A: Peter M. Siavelis, professor of political science and director of the Latin American and Latino Studies Program at Wake Forest University: "Michelle Bachelet's triumphant return from self-imposed exile in New York harkened back to historical images in Latin America, where deposed populist leaders were welcomed back by their adoring supporters. One could almost forget Chile's reputation for having strong and institutionalized political parties given the fanfare surrounding the charismatic leader's return. The conventional wisdom is that Bachelet is a shoo-in for the presidency given citizen disenchantment with the center-right's Alliance for Chile and the lack of serious challengers within her own Concertación coalition. Despite these realities, Bachelet faces two opponents in her race to the presidency that could potentially derail her candidacy: her record and her own coalition. While Bachelet made splashes in New York, Chileans preferred to speculate on her return rather than scrutinize her past record as president. Now that she has returned, debate will turn to her previous administration's performance and particularly the resurrection of the debate over the Transantiago public-transportation system and questions surrounding her government's response to the February 2010 earthquake. In addition, though she is remarkably popular, her own coalition polls consistently at about 20 percent. One should not underestimate the significance of the lack of reference to her own coalition's parties in the widely anticipated announcement of her candidacy. Her challenge will be to distance herself from these two opponents without seeming to do so--this is a challenge more imposing than any one of her current political adversaries."

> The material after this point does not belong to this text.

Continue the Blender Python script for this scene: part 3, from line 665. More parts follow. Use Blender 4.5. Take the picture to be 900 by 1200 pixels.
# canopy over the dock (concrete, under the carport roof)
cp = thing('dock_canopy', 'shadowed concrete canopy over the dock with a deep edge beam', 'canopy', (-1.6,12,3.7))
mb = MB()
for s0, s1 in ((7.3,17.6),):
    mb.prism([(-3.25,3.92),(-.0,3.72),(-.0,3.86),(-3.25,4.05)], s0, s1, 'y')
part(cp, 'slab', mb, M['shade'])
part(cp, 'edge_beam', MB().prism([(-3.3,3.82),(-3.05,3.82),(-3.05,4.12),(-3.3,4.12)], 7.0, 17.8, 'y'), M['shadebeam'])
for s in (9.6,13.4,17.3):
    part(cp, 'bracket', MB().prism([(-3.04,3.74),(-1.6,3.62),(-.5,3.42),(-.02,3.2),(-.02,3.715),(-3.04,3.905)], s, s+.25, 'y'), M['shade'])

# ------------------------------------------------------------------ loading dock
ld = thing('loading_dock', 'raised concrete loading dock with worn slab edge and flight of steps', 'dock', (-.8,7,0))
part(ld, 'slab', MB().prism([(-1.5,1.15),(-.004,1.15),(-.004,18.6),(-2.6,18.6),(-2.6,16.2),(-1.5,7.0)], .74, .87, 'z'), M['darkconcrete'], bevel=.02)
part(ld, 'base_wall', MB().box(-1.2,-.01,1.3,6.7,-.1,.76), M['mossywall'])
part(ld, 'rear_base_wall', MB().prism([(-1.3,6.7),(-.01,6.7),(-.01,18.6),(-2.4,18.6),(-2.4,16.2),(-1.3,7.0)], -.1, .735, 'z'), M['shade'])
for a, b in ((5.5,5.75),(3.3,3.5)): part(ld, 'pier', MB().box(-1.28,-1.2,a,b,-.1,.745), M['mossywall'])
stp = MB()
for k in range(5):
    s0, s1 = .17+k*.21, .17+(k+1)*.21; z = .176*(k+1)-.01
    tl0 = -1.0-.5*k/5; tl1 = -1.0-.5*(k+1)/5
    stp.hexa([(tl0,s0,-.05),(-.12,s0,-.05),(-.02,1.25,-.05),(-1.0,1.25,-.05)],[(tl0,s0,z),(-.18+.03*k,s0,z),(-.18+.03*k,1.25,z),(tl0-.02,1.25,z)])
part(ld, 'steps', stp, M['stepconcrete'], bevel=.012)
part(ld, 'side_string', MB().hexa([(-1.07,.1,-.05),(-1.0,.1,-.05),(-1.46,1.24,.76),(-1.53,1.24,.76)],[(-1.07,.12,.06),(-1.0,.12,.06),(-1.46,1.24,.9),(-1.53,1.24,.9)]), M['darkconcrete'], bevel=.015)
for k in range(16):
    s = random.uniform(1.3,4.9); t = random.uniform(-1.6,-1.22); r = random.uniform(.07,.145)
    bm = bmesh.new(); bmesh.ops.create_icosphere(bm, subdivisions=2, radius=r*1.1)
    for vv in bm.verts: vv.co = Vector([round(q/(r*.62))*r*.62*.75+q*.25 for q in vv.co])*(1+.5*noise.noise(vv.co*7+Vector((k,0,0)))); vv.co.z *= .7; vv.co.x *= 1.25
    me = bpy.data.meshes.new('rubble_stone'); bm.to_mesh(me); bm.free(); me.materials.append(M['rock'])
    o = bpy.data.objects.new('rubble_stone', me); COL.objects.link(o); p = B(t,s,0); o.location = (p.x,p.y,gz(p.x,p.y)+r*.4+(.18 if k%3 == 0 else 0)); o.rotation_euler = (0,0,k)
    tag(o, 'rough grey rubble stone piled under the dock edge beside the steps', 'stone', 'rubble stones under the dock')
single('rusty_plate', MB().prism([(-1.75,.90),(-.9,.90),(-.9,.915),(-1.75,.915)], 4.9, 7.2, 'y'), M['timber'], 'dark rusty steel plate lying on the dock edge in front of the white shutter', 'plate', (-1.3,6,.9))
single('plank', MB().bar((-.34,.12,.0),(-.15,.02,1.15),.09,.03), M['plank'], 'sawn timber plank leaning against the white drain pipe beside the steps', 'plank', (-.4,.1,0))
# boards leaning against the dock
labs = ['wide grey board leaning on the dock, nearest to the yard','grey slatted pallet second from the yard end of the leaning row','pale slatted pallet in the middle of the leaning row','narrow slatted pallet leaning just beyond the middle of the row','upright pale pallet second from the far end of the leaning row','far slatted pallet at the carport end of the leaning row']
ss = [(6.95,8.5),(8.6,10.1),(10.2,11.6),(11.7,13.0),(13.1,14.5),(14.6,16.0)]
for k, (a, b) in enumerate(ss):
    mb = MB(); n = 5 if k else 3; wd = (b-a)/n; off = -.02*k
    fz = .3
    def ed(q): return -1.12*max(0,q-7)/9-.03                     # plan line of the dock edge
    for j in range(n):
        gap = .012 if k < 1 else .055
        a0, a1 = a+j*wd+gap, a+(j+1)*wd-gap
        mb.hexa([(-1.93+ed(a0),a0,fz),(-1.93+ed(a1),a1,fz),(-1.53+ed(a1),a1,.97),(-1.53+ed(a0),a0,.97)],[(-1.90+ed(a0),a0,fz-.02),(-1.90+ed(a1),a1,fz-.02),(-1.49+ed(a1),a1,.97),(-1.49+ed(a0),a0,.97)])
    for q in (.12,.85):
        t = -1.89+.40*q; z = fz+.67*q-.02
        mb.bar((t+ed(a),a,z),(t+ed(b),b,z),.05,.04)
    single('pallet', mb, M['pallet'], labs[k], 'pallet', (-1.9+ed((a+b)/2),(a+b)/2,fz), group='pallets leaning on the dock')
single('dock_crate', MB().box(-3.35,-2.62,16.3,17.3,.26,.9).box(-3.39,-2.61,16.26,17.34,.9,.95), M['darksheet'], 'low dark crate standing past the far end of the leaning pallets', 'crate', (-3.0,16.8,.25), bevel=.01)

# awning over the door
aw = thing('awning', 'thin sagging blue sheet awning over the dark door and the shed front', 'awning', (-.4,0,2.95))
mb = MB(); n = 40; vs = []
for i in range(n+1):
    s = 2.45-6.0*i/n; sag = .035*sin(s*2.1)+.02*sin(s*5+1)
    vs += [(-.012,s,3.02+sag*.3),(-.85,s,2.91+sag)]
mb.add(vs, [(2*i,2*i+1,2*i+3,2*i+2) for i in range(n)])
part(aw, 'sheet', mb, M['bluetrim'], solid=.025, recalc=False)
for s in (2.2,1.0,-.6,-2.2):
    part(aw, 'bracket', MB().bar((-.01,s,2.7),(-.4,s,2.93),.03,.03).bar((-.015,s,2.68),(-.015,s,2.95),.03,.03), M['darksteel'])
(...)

A: Kirsten Sehnbruch, director of the Center for New Development Thinking at the school of economics and business at the University of Chile in Santiago: "Few presidential candidates in the world have ever faced an election scenario as favorable as Michelle Bachelet. According to the Centro de Estudios Públicos, her approval rating is holding steady at 75 percent. Eighty-five percent believe that she is best qualified to become president, 76 percent trust her and 54 percent want her to be the next president of Chile. Only 15 percent want Laurence Golborne, the strongest of the other candidates running against her, to become president. However, it would be a mistake to consider her a shoo-in. Questions about voter participation under new electoral rules, allegiances to traditional voting blocs and the emergence of new political actors add a measure of uncertainty to the final outcome. Bachelet's biggest challenge will be to confront criticisms from both the right and left about election promises made now, which could have been addressed while she was in government, even though the right-wing opposition at the time dedicated itself to blocking further reforms. Bachelet has promised that addressing issues of equity at all levels will be her primary task if re-elected. This is a tall order in a country which, despite 30 years of relatively strong economic growth, remains among the world's most unequal. Improving equality requires structural reforms. Political reform, a new fiscal pact, labor market reforms and industrial diversification are required to complement and fund the expansion of existing social policies, particularly in the crucial area of education policy. In turn, structural reforms of this kind require strong political majorities. The most important question that emerges is therefore not whether Bachelet will be re-elected, but whether she will be able to command such a majority."

A: Peter Winn, professor of history at Tufts University: "The return of ex-president Michelle Bachelet to Chile, after two and a half years at the United Nations, jump started the 2013 presidential campaign. It seems no contest. None of the potential standard-bearers for the governing center-right Alliance for Chile comes close to Bachelet in the opinion polls. Unless something dramatic happens, all signs point to an easy Bachelet victory. That is the political miracle that the center-left Concertación coalition, which ruled Chile from 1990-2010, is counting on. Instead of taking its 2010 electoral defeat as an opportunity to rethink itself, the Concertación blamed its defeat on its candidate, ex-president Eduardo Frei, and waited for Bachelet to return and restore it to power. This dependence of the Concertación on Bachelet has increased her autonomy relative to the parties of the coalition and their leaders. It is reinforced by her high approval ratings, a popularity far greater than the Concertación, its parties or their leaders enjoy. Bachelet tried to run as an above-party candidate in 2005. However, when she did poorly in the first round, she was forced to rely on the parties to mobilize votes in the runoff and lost her autonomy. In 2013, Bachelet is likely to win in the first round. She avoided contact with Concertación leaders prior to her return to Chile, a sign that she intends to maintain her autonomy this time. Another sign is her announcement that her priority as a second-term president will be inequality, the underside of Chile's economic 'miracle.' This is not a policy priority that all of the Concertación agrees on, but it should be a popular platform for her to run on. In the short run, the re-election of Bachelet may save the Concertacion, but a second Bachelet presidency is also likely to challenge the coalition."

A: Patricio Navia, master teacher of global studies at New York University: "As previous Concertación candidates--and as she did in 2005--Bachelet will campaign on promoting equality. Because Chileans perceive that the right-wing government of Piñera produced more growth but did little to reduce inequality, the message will resonate with voters. By campaigning on growth-promotion policies, the right-wing Alianza candidate will have little chance against Bachelet. However, because the Concertación did not do enough to reduce inequality during its 20 years in power, Bachelet will need to work hard to convince voters that this time things will be different. Bachelet will keep her lead, but there will be strong incentives for many voters to abstain or cast protest votes for any of the alternative presidential candidates. If Chileans remain suspicious of traditional politicians, alternative left-of-center candidate Marco Enríquez-Ominami can draw sufficient support to challenge the Alianza candidate--Laurence Golborne or Andrés Allamand--for the second place to Bachelet's likely first-place finish in November."